* INPUT
━━━━━━━━━━━━━━━━━━━━━━━━━━━━━━

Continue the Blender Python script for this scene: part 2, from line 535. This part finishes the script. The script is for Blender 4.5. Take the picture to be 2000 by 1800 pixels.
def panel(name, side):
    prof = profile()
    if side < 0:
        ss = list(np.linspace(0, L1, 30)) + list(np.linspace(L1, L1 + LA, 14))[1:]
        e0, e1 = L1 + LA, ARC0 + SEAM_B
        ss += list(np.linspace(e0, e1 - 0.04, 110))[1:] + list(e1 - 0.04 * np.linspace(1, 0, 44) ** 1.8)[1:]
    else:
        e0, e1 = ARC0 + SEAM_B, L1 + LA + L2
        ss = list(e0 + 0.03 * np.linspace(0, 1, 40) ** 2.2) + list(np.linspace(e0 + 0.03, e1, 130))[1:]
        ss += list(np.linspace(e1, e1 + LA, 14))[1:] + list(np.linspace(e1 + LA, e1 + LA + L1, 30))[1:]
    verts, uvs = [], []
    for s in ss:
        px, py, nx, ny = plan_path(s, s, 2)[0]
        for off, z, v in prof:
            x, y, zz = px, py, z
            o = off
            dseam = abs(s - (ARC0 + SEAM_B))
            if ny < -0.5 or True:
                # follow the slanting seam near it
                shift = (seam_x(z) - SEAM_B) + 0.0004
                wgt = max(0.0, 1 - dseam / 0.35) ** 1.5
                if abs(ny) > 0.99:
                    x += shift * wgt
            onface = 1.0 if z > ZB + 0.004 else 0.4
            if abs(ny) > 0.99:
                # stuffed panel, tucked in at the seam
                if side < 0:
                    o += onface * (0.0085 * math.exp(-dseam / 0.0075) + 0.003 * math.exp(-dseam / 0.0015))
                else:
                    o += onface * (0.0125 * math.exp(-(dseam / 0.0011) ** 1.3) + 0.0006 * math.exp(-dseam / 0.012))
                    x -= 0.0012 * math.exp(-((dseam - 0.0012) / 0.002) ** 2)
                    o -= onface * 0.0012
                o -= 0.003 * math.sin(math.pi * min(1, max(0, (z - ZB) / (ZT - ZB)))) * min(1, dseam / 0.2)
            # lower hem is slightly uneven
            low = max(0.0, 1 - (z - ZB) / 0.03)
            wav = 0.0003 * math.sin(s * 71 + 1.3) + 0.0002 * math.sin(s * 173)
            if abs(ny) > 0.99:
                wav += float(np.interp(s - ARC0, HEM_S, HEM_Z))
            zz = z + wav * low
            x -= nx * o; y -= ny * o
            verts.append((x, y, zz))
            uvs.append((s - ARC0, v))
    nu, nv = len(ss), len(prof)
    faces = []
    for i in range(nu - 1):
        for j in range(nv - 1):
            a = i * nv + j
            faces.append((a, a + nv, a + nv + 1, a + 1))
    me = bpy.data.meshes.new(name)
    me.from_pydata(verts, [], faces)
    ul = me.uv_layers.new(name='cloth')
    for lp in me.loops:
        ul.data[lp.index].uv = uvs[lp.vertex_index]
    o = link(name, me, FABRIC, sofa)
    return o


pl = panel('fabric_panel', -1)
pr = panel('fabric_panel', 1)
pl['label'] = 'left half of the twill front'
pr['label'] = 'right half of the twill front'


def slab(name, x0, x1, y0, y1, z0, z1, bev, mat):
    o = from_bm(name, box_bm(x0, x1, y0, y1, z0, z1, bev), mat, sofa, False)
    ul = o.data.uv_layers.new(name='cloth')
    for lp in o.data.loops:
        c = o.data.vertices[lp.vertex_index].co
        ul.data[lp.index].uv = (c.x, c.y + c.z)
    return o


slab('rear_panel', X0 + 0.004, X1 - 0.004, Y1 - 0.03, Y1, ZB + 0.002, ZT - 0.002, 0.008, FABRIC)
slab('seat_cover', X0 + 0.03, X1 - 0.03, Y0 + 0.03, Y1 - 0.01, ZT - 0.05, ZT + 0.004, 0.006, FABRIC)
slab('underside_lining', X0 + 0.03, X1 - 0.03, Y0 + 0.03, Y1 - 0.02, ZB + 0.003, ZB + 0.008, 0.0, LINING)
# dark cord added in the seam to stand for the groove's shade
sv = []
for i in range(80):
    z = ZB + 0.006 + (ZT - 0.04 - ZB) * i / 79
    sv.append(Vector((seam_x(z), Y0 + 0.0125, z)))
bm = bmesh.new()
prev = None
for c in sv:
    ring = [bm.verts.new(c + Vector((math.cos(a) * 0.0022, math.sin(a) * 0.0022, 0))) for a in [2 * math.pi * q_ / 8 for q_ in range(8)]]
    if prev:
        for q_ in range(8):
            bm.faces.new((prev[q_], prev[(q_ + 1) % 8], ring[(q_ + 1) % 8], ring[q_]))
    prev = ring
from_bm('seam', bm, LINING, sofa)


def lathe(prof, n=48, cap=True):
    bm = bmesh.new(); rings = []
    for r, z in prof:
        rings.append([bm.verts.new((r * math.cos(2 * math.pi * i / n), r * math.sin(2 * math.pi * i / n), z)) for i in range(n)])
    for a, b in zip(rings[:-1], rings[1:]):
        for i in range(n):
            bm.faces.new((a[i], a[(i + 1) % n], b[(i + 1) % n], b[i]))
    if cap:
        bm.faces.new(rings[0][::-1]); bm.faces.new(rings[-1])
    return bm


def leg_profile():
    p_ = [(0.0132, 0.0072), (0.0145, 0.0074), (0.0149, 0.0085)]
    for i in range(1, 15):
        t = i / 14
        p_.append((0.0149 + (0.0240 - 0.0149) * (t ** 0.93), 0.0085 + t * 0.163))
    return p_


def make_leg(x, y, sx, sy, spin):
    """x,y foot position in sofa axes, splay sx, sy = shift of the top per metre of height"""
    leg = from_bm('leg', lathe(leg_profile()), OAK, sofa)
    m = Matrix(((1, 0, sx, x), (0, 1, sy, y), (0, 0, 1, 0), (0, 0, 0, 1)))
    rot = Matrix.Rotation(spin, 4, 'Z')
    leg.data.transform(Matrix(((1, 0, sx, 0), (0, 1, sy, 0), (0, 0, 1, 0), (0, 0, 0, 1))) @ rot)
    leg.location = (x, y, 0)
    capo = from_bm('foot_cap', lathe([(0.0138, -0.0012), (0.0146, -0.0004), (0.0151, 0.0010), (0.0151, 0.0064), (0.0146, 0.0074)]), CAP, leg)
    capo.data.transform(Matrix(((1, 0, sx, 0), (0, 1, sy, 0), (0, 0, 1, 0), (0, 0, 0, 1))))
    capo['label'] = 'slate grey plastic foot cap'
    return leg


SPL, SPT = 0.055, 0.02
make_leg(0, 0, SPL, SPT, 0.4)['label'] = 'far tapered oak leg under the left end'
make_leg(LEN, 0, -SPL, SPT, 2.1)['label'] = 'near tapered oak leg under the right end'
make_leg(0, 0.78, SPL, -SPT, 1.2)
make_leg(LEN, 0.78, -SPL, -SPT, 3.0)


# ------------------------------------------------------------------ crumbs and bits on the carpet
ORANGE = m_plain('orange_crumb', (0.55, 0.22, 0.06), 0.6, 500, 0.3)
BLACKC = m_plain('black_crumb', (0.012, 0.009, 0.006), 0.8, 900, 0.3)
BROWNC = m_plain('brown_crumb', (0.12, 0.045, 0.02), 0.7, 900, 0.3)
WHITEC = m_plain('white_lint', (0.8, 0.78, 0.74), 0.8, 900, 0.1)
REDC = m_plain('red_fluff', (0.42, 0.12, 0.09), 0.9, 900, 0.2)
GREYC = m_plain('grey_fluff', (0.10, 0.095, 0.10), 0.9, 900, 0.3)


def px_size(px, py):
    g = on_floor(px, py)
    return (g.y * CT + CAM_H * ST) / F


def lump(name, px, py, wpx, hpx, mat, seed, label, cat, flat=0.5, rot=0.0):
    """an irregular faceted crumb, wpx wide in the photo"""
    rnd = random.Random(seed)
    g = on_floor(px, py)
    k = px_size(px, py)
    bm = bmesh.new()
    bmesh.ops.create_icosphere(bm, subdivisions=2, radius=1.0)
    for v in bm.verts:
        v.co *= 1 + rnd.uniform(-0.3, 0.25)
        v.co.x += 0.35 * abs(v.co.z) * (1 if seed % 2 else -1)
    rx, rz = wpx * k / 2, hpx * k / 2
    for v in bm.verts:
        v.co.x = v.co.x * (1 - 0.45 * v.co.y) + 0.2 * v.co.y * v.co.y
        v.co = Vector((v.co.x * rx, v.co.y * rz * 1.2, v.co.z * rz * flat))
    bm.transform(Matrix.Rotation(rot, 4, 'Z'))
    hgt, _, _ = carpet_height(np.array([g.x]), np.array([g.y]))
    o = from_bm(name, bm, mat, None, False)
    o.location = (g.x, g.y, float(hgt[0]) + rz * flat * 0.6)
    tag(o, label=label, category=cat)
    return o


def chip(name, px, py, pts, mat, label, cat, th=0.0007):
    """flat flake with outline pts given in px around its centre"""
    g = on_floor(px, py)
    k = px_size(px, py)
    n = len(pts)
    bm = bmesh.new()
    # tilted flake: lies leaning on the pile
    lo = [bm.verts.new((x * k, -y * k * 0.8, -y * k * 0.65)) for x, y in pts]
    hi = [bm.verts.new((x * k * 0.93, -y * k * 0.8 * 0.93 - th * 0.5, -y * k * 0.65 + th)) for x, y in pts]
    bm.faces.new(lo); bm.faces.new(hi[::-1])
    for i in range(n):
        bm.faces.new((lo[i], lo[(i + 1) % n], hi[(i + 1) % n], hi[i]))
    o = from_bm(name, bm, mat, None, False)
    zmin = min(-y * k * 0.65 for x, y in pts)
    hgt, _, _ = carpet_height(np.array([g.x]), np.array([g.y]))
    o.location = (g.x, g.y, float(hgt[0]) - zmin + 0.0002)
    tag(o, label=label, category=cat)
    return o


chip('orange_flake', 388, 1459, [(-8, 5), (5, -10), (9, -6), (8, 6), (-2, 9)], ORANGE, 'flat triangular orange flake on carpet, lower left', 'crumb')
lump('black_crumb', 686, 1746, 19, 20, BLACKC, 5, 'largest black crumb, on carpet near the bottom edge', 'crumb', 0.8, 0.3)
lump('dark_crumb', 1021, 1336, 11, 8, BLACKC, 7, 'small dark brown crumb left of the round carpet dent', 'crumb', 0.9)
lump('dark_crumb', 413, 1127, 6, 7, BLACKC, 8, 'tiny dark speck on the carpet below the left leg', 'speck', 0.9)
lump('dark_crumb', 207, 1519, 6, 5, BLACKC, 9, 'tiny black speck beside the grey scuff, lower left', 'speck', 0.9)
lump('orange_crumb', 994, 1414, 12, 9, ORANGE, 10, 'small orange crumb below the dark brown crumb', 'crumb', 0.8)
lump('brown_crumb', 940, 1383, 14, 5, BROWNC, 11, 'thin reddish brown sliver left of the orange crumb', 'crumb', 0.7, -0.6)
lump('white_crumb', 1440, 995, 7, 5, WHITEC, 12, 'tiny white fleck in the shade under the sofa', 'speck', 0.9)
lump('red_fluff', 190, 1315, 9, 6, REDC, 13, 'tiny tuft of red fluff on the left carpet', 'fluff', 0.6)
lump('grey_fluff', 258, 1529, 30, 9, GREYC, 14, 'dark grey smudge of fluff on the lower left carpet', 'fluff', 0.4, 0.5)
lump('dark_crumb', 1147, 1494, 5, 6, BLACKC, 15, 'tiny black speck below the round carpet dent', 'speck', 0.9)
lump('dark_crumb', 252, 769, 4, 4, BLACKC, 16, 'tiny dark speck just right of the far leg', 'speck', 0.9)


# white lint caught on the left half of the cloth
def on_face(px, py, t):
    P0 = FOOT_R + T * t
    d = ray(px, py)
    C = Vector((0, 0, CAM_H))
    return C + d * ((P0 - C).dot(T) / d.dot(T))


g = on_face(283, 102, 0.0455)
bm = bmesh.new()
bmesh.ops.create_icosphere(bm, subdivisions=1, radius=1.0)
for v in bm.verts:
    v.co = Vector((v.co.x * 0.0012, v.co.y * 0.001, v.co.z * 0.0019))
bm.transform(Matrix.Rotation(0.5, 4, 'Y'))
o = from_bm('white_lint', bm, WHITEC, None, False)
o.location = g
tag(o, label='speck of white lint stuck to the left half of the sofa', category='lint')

━━━━━━━━━━━━━━━━━━━━━━━━━━━━━━

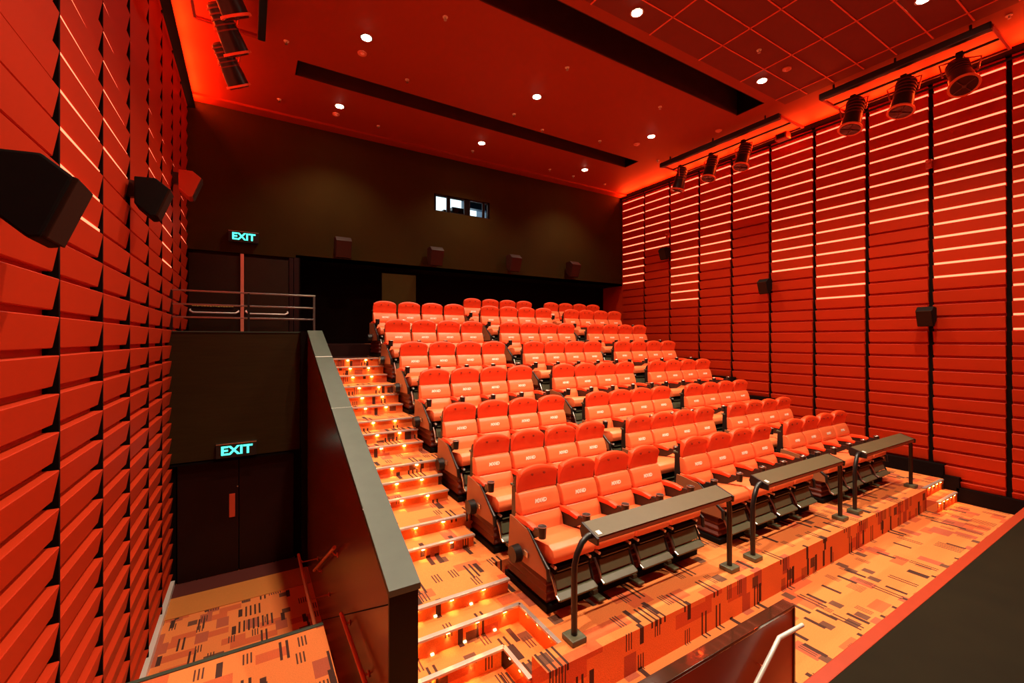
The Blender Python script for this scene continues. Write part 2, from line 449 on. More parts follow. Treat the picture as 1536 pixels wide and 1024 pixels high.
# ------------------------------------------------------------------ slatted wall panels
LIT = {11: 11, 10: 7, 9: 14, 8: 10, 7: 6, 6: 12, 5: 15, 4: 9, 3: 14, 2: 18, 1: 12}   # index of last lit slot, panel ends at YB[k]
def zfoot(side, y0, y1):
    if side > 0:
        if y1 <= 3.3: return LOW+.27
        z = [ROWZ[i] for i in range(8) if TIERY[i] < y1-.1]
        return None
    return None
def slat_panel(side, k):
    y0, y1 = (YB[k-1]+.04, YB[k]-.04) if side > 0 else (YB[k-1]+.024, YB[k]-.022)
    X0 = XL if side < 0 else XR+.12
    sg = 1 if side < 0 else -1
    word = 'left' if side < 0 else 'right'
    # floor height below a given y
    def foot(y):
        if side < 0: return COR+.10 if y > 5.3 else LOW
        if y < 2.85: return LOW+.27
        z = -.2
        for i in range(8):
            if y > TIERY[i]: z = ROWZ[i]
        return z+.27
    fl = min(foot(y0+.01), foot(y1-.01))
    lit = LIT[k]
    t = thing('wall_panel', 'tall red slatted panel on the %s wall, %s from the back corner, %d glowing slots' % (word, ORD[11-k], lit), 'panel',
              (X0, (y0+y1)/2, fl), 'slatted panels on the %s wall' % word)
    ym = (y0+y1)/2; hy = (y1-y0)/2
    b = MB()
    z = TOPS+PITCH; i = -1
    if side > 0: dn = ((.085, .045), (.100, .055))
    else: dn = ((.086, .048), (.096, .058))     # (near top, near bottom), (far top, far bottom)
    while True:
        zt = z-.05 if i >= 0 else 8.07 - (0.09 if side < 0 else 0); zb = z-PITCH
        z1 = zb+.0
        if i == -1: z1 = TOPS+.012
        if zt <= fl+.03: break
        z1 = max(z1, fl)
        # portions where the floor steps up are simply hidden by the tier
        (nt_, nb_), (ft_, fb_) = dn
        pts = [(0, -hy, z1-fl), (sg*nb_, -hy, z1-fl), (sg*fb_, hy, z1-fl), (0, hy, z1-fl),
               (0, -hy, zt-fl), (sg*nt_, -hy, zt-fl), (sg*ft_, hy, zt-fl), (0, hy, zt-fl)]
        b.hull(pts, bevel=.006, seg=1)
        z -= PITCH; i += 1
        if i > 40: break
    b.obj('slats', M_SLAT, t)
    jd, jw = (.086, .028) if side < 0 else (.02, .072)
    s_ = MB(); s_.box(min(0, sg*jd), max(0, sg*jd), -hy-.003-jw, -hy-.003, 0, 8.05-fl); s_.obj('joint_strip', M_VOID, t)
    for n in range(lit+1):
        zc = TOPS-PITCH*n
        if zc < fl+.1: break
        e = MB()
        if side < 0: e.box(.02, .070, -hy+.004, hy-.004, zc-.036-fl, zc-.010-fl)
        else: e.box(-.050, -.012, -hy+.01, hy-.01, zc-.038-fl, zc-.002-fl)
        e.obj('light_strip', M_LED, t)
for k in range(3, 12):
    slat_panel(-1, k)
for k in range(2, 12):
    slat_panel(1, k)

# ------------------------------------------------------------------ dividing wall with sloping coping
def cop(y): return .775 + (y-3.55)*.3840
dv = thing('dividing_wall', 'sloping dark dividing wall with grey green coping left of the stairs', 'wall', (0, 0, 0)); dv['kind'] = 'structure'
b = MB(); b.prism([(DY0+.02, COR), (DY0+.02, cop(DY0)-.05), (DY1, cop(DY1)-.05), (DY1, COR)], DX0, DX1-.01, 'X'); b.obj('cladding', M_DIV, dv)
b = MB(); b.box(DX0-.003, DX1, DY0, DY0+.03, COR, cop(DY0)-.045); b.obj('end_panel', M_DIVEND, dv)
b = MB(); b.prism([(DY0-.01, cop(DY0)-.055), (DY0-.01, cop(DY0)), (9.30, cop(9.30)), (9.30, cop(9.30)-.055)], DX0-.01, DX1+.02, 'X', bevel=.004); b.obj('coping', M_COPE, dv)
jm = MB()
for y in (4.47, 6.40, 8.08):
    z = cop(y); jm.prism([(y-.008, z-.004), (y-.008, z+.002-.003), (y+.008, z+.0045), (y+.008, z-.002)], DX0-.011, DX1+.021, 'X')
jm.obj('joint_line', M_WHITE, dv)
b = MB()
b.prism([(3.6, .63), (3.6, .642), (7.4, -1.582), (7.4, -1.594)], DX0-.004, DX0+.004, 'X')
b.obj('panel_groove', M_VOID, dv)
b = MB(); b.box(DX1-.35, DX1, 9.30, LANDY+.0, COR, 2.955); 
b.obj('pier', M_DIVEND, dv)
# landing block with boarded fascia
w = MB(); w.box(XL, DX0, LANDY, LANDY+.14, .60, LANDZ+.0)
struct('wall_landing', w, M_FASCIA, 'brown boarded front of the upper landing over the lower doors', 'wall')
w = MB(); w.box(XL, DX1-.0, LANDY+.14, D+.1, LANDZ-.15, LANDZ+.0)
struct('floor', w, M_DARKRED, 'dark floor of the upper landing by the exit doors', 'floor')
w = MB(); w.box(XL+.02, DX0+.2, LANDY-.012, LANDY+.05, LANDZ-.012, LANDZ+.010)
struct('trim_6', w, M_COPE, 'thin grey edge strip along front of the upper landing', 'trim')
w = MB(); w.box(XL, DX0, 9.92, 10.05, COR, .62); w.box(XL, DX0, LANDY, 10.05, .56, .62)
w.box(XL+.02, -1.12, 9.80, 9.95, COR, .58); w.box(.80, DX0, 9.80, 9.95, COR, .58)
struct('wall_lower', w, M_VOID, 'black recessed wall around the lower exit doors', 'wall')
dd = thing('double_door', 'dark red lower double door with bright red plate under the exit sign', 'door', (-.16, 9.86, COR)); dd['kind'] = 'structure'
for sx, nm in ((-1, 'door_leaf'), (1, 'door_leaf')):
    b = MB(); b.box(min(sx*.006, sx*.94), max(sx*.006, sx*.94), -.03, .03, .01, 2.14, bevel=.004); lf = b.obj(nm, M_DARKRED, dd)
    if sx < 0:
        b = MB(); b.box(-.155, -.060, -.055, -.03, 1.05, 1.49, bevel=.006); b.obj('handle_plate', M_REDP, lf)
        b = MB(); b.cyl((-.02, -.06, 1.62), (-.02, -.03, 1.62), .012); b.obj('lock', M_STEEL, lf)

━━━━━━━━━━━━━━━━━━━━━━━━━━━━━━

* TASK OBJECTIVE
Extract, word for word, the line containing "pr = panel('fabric_panel', 1)", the line containing "pr['label'] = 'right half of the twill front'", and every line between them.

* EXPECTED ANSWER
pr = panel('fabric_panel', 1)
pl['label'] = 'left half of the twill front'
pr['label'] = 'right half of the twill front'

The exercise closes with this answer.